Muhammad Ali has been reduced to a caricature to suit white America in the same way Martin Luther King Jr. has been trivialized as a passive radical.

“Transcending race,” “post-racial,” and “I don’t see race” are codes that blind of progressive racism, of what Ta-Nehisi Coates calls “elegant racism.”

The most vile examples came when Muhammad Ali died and mostly, but not exclusively, right-wing political leaders—who are racists, who court racists, who are xenophobes, who court xenophobes, who are Islamophobic, and who court Islamophobes—offered effusive praise for Muhammad Ali as the Greatest of All Times, quoting his butterfly and bees line in the same shallow way white America embraces King’s “I have a dream.”

Muhammad Ali was far from perfect—but being flawed matters only about people with minority statuses in the U.S.—but Muhammad Ali was never Michael Jordan or Tiger Woods, apolitical (as in, the safe sort of whitewashed market “political”) Nike pitchmen.

Ask Richard Sherman or Marshawn Lynch about being a political black athlete today.

Muhammad Ali has to be whitewashed because he did not gain his historical importance from “speaking his mind” (all sorts of blowhards and moral vermin “speak their minds”), but from being on the right side of morality about racism and militarism in the U.S. 

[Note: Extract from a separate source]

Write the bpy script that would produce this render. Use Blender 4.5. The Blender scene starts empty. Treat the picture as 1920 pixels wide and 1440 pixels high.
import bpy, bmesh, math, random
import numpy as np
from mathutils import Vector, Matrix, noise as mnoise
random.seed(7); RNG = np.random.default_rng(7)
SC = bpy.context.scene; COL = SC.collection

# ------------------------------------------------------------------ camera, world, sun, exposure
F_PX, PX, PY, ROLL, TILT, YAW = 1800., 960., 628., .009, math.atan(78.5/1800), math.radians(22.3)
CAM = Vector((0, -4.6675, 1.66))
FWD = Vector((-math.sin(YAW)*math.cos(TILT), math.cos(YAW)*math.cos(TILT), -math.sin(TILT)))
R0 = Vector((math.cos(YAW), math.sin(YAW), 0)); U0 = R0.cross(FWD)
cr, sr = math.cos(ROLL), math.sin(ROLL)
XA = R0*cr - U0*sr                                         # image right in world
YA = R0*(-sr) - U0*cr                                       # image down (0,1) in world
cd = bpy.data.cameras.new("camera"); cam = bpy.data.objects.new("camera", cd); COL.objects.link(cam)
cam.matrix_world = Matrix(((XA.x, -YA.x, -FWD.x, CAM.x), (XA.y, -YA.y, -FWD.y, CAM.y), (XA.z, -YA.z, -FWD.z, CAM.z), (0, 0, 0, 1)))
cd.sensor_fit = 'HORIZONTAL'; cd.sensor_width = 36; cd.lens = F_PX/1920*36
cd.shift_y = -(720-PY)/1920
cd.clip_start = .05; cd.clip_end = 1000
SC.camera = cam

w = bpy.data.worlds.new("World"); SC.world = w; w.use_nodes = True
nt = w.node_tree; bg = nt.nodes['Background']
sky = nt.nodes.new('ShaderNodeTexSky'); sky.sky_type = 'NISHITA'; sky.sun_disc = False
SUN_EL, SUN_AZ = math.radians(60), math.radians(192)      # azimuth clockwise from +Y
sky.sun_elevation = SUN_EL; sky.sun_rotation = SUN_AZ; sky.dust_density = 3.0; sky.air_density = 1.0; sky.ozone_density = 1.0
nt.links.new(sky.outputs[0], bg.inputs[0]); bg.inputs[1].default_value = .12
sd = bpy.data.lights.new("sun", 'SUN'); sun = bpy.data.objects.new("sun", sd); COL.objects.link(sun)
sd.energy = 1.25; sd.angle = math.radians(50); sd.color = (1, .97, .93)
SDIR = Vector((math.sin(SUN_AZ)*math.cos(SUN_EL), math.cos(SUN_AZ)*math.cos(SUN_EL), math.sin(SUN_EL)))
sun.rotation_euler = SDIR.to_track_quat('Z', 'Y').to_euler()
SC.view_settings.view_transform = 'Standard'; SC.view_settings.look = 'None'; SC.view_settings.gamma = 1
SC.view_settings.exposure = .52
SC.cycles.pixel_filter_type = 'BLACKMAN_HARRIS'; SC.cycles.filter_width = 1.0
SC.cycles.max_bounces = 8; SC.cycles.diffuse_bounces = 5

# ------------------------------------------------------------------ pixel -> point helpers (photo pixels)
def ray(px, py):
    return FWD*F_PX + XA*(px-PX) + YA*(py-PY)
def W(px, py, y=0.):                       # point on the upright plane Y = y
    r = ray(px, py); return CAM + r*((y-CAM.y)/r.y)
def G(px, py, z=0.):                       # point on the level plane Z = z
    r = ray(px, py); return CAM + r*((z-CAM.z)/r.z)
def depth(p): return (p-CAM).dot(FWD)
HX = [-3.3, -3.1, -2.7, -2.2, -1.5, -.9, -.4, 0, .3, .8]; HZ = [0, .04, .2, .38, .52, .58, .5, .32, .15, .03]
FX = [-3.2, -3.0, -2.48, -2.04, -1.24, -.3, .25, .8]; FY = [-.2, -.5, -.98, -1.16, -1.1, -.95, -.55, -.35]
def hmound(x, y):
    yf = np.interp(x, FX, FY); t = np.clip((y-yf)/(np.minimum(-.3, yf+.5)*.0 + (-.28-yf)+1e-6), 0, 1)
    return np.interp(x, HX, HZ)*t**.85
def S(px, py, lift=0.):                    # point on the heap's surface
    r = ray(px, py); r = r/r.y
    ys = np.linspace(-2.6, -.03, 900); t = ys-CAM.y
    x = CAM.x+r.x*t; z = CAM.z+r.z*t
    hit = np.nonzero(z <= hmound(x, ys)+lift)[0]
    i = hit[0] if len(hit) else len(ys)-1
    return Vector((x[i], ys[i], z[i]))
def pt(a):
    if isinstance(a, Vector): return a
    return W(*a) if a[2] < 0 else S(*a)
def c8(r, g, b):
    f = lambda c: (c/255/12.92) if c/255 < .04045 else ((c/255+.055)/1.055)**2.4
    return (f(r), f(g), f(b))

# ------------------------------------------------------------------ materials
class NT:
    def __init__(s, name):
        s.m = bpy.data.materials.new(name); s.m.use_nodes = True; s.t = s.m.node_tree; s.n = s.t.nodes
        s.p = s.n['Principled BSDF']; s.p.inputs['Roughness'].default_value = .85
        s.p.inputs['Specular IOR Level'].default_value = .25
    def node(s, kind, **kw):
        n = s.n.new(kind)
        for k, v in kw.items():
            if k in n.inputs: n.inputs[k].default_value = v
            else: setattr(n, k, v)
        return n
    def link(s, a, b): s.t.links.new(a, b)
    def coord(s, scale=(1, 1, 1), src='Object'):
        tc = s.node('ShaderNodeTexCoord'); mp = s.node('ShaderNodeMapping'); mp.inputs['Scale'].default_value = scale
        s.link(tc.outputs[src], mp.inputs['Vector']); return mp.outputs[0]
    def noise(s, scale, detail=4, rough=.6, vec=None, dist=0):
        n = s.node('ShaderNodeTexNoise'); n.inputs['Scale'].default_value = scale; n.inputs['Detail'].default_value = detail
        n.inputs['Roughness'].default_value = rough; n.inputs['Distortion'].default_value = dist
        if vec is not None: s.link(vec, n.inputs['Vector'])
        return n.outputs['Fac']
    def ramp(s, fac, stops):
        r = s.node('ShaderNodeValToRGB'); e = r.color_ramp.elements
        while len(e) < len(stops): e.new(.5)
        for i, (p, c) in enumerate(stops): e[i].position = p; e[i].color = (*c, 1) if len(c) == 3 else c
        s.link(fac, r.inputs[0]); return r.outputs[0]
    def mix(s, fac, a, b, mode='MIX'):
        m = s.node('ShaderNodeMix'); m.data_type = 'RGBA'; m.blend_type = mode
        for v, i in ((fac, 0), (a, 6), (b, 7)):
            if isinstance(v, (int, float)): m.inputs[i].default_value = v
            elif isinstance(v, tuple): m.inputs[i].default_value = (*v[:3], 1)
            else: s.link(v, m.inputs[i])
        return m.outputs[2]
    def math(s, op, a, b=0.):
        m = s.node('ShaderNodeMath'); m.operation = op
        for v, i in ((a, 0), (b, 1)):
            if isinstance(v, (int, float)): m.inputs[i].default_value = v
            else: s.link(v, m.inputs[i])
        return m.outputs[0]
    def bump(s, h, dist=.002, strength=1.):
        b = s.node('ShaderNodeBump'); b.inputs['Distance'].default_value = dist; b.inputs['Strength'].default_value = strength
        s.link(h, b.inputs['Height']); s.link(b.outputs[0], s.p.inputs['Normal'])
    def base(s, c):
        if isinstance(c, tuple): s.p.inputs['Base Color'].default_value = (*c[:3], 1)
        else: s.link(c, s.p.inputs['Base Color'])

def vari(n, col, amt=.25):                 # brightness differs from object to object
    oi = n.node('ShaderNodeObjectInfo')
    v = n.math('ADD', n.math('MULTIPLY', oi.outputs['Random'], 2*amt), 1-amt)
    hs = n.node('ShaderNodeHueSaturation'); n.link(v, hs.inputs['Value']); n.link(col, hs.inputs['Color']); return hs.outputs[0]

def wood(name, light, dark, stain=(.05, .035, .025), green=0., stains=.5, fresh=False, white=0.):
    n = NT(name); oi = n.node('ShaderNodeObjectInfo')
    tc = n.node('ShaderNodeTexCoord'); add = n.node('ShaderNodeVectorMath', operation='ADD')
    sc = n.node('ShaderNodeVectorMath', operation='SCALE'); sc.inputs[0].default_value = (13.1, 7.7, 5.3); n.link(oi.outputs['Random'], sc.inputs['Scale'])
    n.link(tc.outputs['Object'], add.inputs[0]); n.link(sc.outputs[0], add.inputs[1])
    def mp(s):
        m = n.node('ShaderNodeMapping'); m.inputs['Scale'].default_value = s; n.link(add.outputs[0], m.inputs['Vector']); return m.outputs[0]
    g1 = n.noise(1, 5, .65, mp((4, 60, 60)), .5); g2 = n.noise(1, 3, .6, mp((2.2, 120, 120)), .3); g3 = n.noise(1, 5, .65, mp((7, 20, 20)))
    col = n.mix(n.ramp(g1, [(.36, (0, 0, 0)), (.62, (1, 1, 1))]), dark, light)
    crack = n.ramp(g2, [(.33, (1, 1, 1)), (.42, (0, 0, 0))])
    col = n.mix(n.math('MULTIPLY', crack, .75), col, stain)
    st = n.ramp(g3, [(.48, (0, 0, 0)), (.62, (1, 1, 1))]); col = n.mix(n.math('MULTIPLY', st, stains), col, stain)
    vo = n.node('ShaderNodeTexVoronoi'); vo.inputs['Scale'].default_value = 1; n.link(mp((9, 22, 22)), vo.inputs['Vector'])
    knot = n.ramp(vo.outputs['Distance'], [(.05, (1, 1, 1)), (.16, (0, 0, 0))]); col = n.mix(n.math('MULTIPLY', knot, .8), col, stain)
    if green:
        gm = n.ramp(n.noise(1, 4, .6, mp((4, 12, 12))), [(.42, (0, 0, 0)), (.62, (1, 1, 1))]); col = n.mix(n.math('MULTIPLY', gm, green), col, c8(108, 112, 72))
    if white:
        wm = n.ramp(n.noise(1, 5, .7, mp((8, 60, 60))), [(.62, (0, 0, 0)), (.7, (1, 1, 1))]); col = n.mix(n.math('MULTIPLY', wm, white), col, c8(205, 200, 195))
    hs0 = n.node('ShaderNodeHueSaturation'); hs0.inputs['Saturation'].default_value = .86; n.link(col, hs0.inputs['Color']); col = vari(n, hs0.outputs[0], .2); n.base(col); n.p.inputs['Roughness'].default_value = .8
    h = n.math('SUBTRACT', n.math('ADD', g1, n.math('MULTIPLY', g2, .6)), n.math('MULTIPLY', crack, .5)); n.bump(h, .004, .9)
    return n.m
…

If you are uncertain about race and racism in the U.S. right now, and want a peek into how racism will endure into our future, read the comments here.

Also right now you can witness the most insidious forms of whitewashing through the political and media manipulation of inexcusable hate and violence, which Clint Smith confronts:

Last week, the U.S. Department of Justice announced that it would seek the death penalty in the case of Dylann Roof, the twenty-two-year-old accused of walking into the Emanuel A.M.E. Church in Charleston, South Carolina, last year and murdering nine black members of its congregation after spending the preceding hour praying alongside them.

Smith challenges the call for the death penalty, highlighting the support from the political Left and concluding:

Those who support the death penalty are accepting a practice that is both ineffective and fundamentally flawed. It means supporting a system that not infrequently kills those with serious mental illness. It means supporting a system in which an execution is far more likely to take place when the convicted murder is black and the victim is white, than it is when the victim is black and the killer is white. It means supporting a system that has sentenced, and continues to sentence, innocent people to death. In our impulse to rid the world of those we find reprehensible, we forget that we are also ridding the world of those who have done nothing wrong.

Instead, Smith acknowledges:

Roof is not a historical anomaly as much as a representation of a past that America prefers to sweep under its rug rather than commit to cleaning up….Killing Roof does nothing other than soothe the moral conscience of a country that would rather not reckon with the forces that created and cultivated his ideology.

The real and complicated Muhammad Ali offered the U.S. who we could be, but we are dedicated to whitewashing instead.

We remain unable to see that Donald Trump and Dylan Roof are who we have been, who we are, and who we are likely to be—as long as we refuse to see, we refuse to act with the sort of moral conscience that a black Muslim chose instead of playing the game demanded of him.